Até a chegada de “Mistérios e Paixões” (Naked Lunch – 1991), roteiro e direção de David Cronenberg (A Mosca). Igualmente surreal, o filme é fiel à ideia de compor um relato biográfico no qual, à maneira dos beats, realidade, literatura e alucinação se misturam.

É na Nova York de 1953 que encontramos William Lee (o pseudônimo com que Burroughs assinara seu primeiro livro), um dedetizador com ânimos literários e problemas no emprego. Seu suprimento de veneno tem-se esgotado rapidamente porque sua esposa, Joan Lee, está viciada no barato que a substância lhe causa. Burroughs foi mesmo exterminador de insetos e esteve casado com Joan Vollmer. Como era exímio atirador, Joan pôs um copo na cabeça e lhe propôs uma brincadeira de Guilherme Tell, mas o marido errou o alvo. Nada disso é contado no livro, mas são pontos-chave da biografia do autor, dos quais Cronenberg se apropria para despi-lo tanto quanto possível. O diretor parece empenhado em entender como Naked Lunch foi escrito – a morte de Vollmer, segundo Burroughs, transformou-o em escritor.

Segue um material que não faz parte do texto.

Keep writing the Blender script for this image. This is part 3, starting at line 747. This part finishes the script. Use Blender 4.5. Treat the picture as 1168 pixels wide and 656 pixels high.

Depois da morte da mulher, Lee mergulha em alucinações que o levam à Interzone (Tanger), uma terra onde ele se vê no meio de uma trama que reúne centopéias brasileiras gigantes e máquinas de escrever que se transformam em baratas falantes. Ali, transformado em uma espécie de agente secreto, Bill procura entender o que se passa, num papel que o aproxima do leitor/ espectador. A tentativa, claro, é frustrada, e a realidade continua estranha como deve ser.

Adepto de Reich (psiquiatra que pregava a “profilaxia sexual das neuroses”), Burroughs não temia ser classificado como pornográfico, e não censurou seus devaneios sexuais, repletos de orgias. Perto do que escreveu, o filme de Cronenberg pode parecer puritano. Afinal, segundo o diretor, há coisas que Hollywood ainda não tolera.